_Exercise brief_: All of the lines below are to be printed again exactly; images are excluded from the output.

_Data block_:

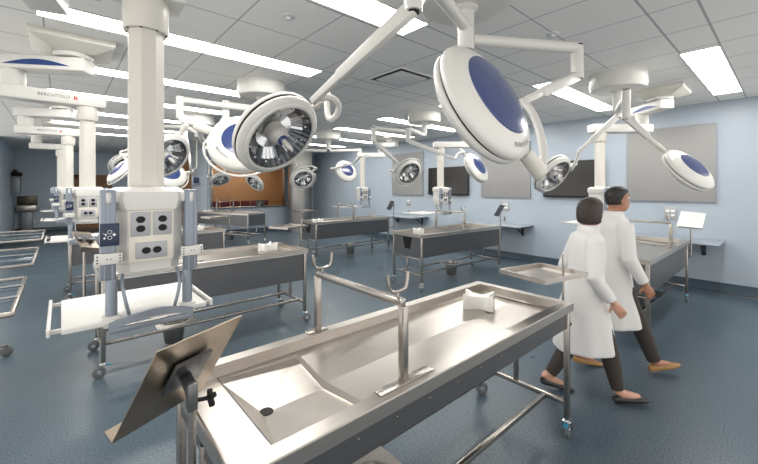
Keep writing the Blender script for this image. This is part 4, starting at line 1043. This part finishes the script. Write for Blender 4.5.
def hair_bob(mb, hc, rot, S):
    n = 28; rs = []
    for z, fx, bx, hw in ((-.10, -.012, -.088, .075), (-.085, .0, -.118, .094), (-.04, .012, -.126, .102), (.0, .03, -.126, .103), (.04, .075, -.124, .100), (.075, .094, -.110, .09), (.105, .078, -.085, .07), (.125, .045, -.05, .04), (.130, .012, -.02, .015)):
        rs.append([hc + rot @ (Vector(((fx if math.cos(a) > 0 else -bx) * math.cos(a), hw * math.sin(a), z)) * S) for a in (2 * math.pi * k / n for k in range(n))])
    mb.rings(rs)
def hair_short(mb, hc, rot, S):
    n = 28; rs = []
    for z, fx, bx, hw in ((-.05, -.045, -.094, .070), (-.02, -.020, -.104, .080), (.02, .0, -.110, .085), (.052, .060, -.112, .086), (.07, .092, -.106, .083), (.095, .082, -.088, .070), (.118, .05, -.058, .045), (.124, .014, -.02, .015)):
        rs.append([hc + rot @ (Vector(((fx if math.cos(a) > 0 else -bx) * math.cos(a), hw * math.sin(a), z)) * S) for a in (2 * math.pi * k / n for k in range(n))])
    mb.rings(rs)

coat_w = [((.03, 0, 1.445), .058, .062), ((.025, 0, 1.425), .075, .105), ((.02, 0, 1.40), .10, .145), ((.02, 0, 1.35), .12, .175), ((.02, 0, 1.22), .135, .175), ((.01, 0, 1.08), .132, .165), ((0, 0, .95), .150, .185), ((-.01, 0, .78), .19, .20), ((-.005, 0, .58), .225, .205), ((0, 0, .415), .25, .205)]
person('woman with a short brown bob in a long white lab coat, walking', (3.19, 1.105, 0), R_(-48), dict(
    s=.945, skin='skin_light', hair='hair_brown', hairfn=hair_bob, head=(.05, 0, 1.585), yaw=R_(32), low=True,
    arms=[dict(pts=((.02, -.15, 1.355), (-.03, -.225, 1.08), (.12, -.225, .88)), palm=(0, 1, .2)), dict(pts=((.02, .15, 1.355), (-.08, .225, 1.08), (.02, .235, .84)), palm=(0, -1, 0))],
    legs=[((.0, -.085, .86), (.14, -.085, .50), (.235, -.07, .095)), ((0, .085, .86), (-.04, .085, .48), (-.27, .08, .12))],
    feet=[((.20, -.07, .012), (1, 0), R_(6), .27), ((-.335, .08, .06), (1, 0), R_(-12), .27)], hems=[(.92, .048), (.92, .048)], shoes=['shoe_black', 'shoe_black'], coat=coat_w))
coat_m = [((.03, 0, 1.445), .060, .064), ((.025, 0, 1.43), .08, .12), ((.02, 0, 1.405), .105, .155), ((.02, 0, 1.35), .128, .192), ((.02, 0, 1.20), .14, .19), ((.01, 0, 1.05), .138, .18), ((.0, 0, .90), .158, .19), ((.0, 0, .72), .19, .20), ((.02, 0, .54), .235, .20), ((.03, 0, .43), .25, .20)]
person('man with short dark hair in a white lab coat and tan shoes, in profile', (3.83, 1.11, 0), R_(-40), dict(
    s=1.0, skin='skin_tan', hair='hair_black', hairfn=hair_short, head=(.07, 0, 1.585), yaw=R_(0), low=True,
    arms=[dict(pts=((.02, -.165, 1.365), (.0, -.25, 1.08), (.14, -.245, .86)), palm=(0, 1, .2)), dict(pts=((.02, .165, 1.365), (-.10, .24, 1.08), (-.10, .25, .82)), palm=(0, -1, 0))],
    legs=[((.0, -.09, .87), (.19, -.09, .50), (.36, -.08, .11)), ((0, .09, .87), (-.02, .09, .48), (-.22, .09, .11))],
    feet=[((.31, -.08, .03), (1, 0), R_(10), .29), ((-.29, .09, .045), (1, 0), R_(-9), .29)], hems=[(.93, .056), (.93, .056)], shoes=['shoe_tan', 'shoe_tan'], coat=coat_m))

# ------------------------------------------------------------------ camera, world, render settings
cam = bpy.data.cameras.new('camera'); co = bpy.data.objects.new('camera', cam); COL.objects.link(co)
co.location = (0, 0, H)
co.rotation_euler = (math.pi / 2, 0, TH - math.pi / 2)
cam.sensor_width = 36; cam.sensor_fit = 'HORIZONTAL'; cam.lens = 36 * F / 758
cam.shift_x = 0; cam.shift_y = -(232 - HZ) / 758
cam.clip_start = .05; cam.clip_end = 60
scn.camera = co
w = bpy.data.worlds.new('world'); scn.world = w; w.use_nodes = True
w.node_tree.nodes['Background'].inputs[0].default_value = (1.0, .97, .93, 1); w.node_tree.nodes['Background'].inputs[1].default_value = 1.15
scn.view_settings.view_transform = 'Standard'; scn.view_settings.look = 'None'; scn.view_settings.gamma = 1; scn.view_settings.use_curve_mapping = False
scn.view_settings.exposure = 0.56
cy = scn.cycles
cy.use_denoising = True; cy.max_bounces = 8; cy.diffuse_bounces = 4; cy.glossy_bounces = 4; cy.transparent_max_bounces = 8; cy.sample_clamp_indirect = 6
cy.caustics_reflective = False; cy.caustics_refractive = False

_Answer to the task_:
Keep writing the Blender script for this image. This is part 4, starting at line 1043. This part finishes the script. Write for Blender 4.5.
def hair_bob(mb, hc, rot, S):
    n = 28; rs = []
    for z, fx, bx, hw in ((-.10, -.012, -.088, .075), (-.085, .0, -.118, .094), (-.04, .012, -.126, .102), (.0, .03, -.126, .103), (.04, .075, -.124, .100), (.075, .094, -.110, .09), (.105, .078, -.085, .07), (.125, .045, -.05, .04), (.130, .012, -.02, .015)):
        rs.append([hc + rot @ (Vector(((fx if math.cos(a) > 0 else -bx) * math.cos(a), hw * math.sin(a), z)) * S) for a in (2 * math.pi * k / n for k in range(n))])
    mb.rings(rs)
def hair_short(mb, hc, rot, S):
    n = 28; rs = []
    for z, fx, bx, hw in ((-.05, -.045, -.094, .070), (-.02, -.020, -.104, .080), (.02, .0, -.110, .085), (.052, .060, -.112, .086), (.07, .092, -.106, .083), (.095, .082, -.088, .070), (.118, .05, -.058, .045), (.124, .014, -.02, .015)):
        rs.append([hc + rot @ (Vector(((fx if math.cos(a) > 0 else -bx) * math.cos(a), hw * math.sin(a), z)) * S) for a in (2 * math.pi * k / n for k in range(n))])
    mb.rings(rs)

coat_w = [((.03, 0, 1.445), .058, .062), ((.025, 0, 1.425), .075, .105), ((.02, 0, 1.40), .10, .145), ((.02, 0, 1.35), .12, .175), ((.02, 0, 1.22), .135, .175), ((.01, 0, 1.08), .132, .165), ((0, 0, .95), .150, .185), ((-.01, 0, .78), .19, .20), ((-.005, 0, .58), .225, .205), ((0, 0, .415), .25, .205)]
person('woman with a short brown bob in a long white lab coat, walking', (3.19, 1.105, 0), R_(-48), dict(
    s=.945, skin='skin_light', hair='hair_brown', hairfn=hair_bob, head=(.05, 0, 1.585), yaw=R_(32), low=True,
    arms=[dict(pts=((.02, -.15, 1.355), (-.03, -.225, 1.08), (.12, -.225, .88)), palm=(0, 1, .2)), dict(pts=((.02, .15, 1.355), (-.08, .225, 1.08), (.02, .235, .84)), palm=(0, -1, 0))],
    legs=[((.0, -.085, .86), (.14, -.085, .50), (.235, -.07, .095)), ((0, .085, .86), (-.04, .085, .48), (-.27, .08, .12))],
    feet=[((.20, -.07, .012), (1, 0), R_(6), .27), ((-.335, .08, .06), (1, 0), R_(-12), .27)], hems=[(.92, .048), (.92, .048)], shoes=['shoe_black', 'shoe_black'], coat=coat_w))
coat_m = [((.03, 0, 1.445), .060, .064), ((.025, 0, 1.43), .08, .12), ((.02, 0, 1.405), .105, .155), ((.02, 0, 1.35), .128, .192), ((.02, 0, 1.20), .14, .19), ((.01, 0, 1.05), .138, .18), ((.0, 0, .90), .158, .19), ((.0, 0, .72), .19, .20), ((.02, 0, .54), .235, .20), ((.03, 0, .43), .25, .20)]
person('man with short dark hair in a white lab coat and tan shoes, in profile', (3.83, 1.11, 0), R_(-40), dict(
    s=1.0, skin='skin_tan', hair='hair_black', hairfn=hair_short, head=(.07, 0, 1.585), yaw=R_(0), low=True,
    arms=[dict(pts=((.02, -.165, 1.365), (.0, -.25, 1.08), (.14, -.245, .86)), palm=(0, 1, .2)), dict(pts=((.02, .165, 1.365), (-.10, .24, 1.08), (-.10, .25, .82)), palm=(0, -1, 0))],
    legs=[((.0, -.09, .87), (.19, -.09, .50), (.36, -.08, .11)), ((0, .09, .87), (-.02, .09, .48), (-.22, .09, .11))],
    feet=[((.31, -.08, .03), (1, 0), R_(10), .29), ((-.29, .09, .045), (1, 0), R_(-9), .29)], hems=[(.93, .056), (.93, .056)], shoes=['shoe_tan', 'shoe_tan'], coat=coat_m))

# ------------------------------------------------------------------ camera, world, render settings
cam = bpy.data.cameras.new('camera'); co = bpy.data.objects.new('camera', cam); COL.objects.link(co)
co.location = (0, 0, H)
co.rotation_euler = (math.pi / 2, 0, TH - math.pi / 2)
cam.sensor_width = 36; cam.sensor_fit = 'HORIZONTAL'; cam.lens = 36 * F / 758
cam.shift_x = 0; cam.shift_y = -(232 - HZ) / 758
cam.clip_start = .05; cam.clip_end = 60
scn.camera = co
w = bpy.data.worlds.new('world'); scn.world = w; w.use_nodes = True
w.node_tree.nodes['Background'].inputs[0].default_value = (1.0, .97, .93, 1); w.node_tree.nodes['Background'].inputs[1].default_value = 1.15
scn.view_settings.view_transform = 'Standard'; scn.view_settings.look = 'None'; scn.view_settings.gamma = 1; scn.view_settings.use_curve_mapping = False
scn.view_settings.exposure = 0.56
cy = scn.cycles
cy.use_denoising = True; cy.max_bounces = 8; cy.diffuse_bounces = 4; cy.glossy_bounces = 4; cy.transparent_max_bounces = 8; cy.sample_clamp_indirect = 6
cy.caustics_reflective = False; cy.caustics_refractive = False